La verdad: cerca tenía a gente que –según ellos- saben mucho de toros, pero yo seguí la novillada a través de las palabras de Leire y su mamá.  Nunca he aprendido tanto de toros. Bueno, sí, cuando de niño  hablaba con mi padre y con mi tío Gonzalo, que solo me explicaban lo que  quería saber, dando tiempo al tiempo, que paciencia quieren las cosas grandes. Esa madre veía por los ojos de Leire,  reviviéndose  niña con sus mayores. Ayer como hoy, esa es la puerta grande para entrar en los toros: de la mano de los abuelos o/y de los padres, de los tíos, de la gente que te introduce de la mano por los caminos de la vida. De ahí que el empeño de los antis por romper esa cadena que, una vez forjada, crea eslabones indestructibles.

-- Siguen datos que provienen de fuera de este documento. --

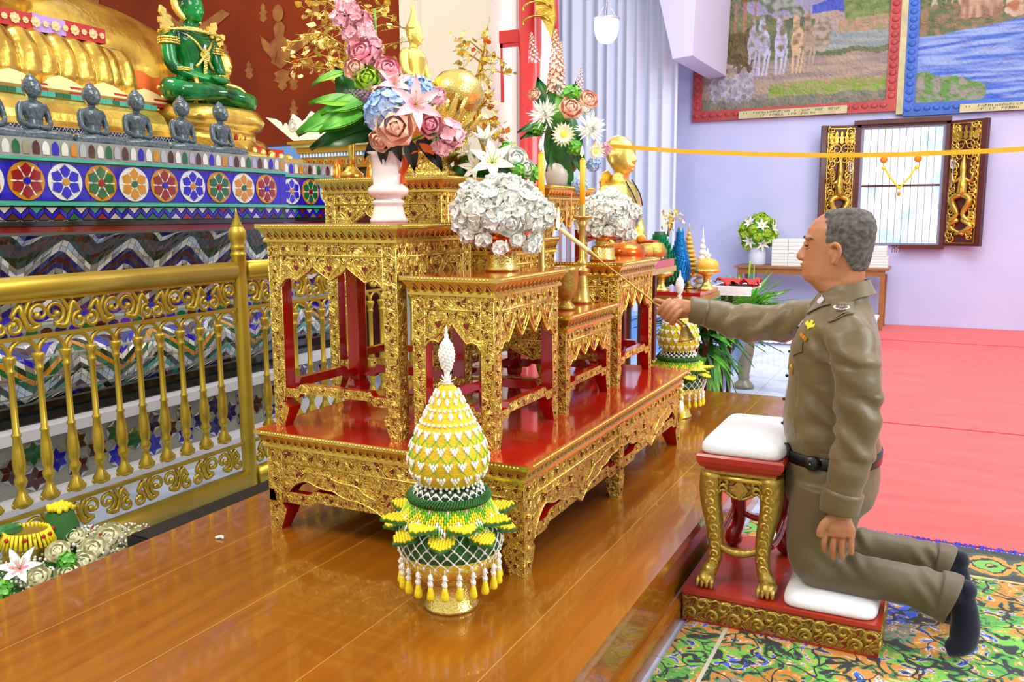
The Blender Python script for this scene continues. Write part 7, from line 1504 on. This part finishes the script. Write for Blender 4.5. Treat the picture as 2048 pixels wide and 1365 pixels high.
# skirted table near the back wall
t = thing('skirted_table', 'low table with pleated white skirt near the back wall', 'table', (-1.35, 9.3, 0)); m = MB('white_cloth'); m.box((-.72, -.25, .28), (.80, .25, .30)); m.grid(lambda u, v: (lerp(-.73, .81, u), -.26+.018*sin(u*160)*(1-v*.6), lerp(.02, .30, v)), 300, 3, 0, back=False); m.obj('tabletop', t)
t = thing('console_table', 'long brown wooden table against the back wall', 'table', (-1.39, 10.72, 0)); m = MB('table_wood'); m.box((-.86, -.27, .70), (.86, .27, .725)); m.obj('tabletop', t); m = MB('table_wood'); m.box((-.82, -.24, .63), (.82, -.22, .70)); m.obj('apron', t)
for x in (-.82, .77):
    for y in (-.24, .2): mb = MB('table_wood'); mb.box((x, y, 0), (x+.05, y+.04, .63)); mb.obj('leg', t)
g = 'white boxes stacked on the console table'
for i, (x0, x1, z0, z1, lab) in enumerate(((-1.84, -1.655, .725, .87, 'lower left white box of the wide stack beside the flower ball'), (-1.84, -1.655, .872, 1.045, 'upper left white box of the wide stack beside the flower ball'), (-1.65, -1.46, .725, .87, 'lower right white box of the wide stack beside the face'), (-1.65, -1.46, .872, 1.045, 'upper right white box of the wide stack beside the face'), (-.80, -.555, .725, .85, 'lower white box behind the nape'), (-.82, -.575, .852, .965, 'upper white box behind the nape'))):
    m = MB('white_board', 'box_line'); m.box((x0, 10.62, z0), (x1, 10.9, z1)); [m.box((x0, 10.6185, z0+q*(z1-z0)/4), (x1, 10.62, z0+q*(z1-z0)/4+.0025), 1) for q in range(4)]; tag(m.obj('white_box'), lab, 'box', g)
t = thing('wreath_stand', 'round ball of white lilies and yellow flowers in a grey draped vase by the wall', 'flowers', (-2.03, 10.72, .725)); m = MB('pot_stone', 'curtain'); m.lathe([(.09, 0), (.10, .02), (.10, .20), (.08, .22)], (0, 0, 0), 24, 'curtain', flute=(12, .05)); m.obj('draped_vase', t)
ylw = puff_mesh('lime_petal', .05, .035, 18, 'yellow_center', 1, -.3, 4, False); m = MB('leaf_green'); m.ball((0, 0, .38), (.17, .17, .19), 16, 10); m.obj('foliage', t)
for i in range(34):
    z = 1-(i+.5)/34*1.7; a_ = i*2.4; s_ = sqrt(max(0, 1-z*z)); d = Vector((s_*cos(a_), s_*sin(a_), z))
    if i % 3 == 1: put(wl, 'lily', t, (d.x*.18, d.y*.18, .38+d.z*.19), d, i, 1.0)
    else: put(ylw, 'yellow_bloom', t, (d.x*.18, d.y*.18, .38+d.z*.2), d, i, .95)
# hanging lamp
t = thing('hanging_lamp', 'glowing glass bell lamp with a metal rim hanging in front of the curtain', 'lamp', (-2.62, 7.0, 2.76)); m = MB('silver'); m.lathe([(.105, .185), (.112, .19), (.112, .205), (.06, .215), (.058, .20)], (0, 0, 0), 28, 0); [m.tube([(.09*cos(a_), .09*sin(a_), .20), (0, 0, .34)], .003, 5) for a_ in (0, 2.1, 4.2)]; m.tube([(0, 0, .33), (0, 0, 3.0)], .004, 6); m.obj('rim_and_chain', t)
m = MB('glow'); m.lathe([(.012, .0), (.05, .01), (.085, .05), (.10, .11), (.10, .185), (.08, .188)], (0, 0, 0), 28, 0); m.obj('glass_bell', t)
l = bpy.data.lights.new('lamp_bulb', 'POINT'); l.energy = 18; l.color = (.85, .93, 1); l.shadow_soft_size = .12; o = bpy.data.objects.new('lamp_bulb', l); COL.objects.link(o); o.location = (-2.62, 6.85, 2.72)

“Mira, mama, Juan va a poner las jeringas al toro”. Las jeringas, o sea, las banderillas, para Leire las jeringuillas, las inyecciones. “¿Te han puesto muchas, Leire”? le pregunté, porque a esas alturas ya habíamos pegado la hebra y amigado. Sacó la mano de la manta, abrió la palma y extendió un dedo.

-¿Y te dolió?

-Un poco, -me respondió con media sonrisa.

-Pero fue muy valiente y no lloró –terció la mamá.

- Sí, no lloré.

A Leire, y a mí con ella, le gustaron mucho dos novillos de López Chaves, particularmente (“muchísimo”) el primero, que era de vuelta al ruedo y no se la dieron, y uno de “La Interrogación”. Leire, y yo con ella, disfrutó con la torería asentada de Mario Navas, obviamente mucho más toreado que sus dos compañeros de terna, Juan Ignacio Sagarra, que maneja los trastos con fundamento, y Juan Pérez, aprendiendo y en consecuencia ejerciendo su derecho a fallar, porque a torear solo se aprende atreviéndose a fallar en la cara de novillos como los que están saltando a los ruedos en este ciclo, hondos y cuajados. Tarde ventosa, los tres pasaron momentos comprometidos, los tres dieron la cara, los tres mantuvieron el tipo. Y Navas dejó claro que ya está en el camino.

Lo único malo fue que un vigilante, cumpliendo su obligación, impidió a Leire llevarse a la boca una media noche suculenta. “Está prohibido, señora, lo siento”. La niña lo aceptó, pero yo protesto por ella desde aquí. “¿Qué la salud del mundo depende de que una niña de cuatro años se quedé sin merendola? Bueno, está bien, será así. Pero a mí  me hubiera gustado que merendase. La mamá salió al quite con el señuelo de un yogurt líquido. “Esperaré al jamoncito, mamá, cuando el señor me deje”. 

A la muerte del cuarto novillo Leire creyó la función acabada (en su pueblo los festejos son de cuatro novillos), pero luego, al caer el sexto, preguntó por el siguiente. “¿No eran ocho?”. Tan interesante salió la tarde, que Leire se quedó con ganas de más, y yo también, porque la lección de sus ilusiones se me hizo cortísima. Dios quiera que sea feliz siempre.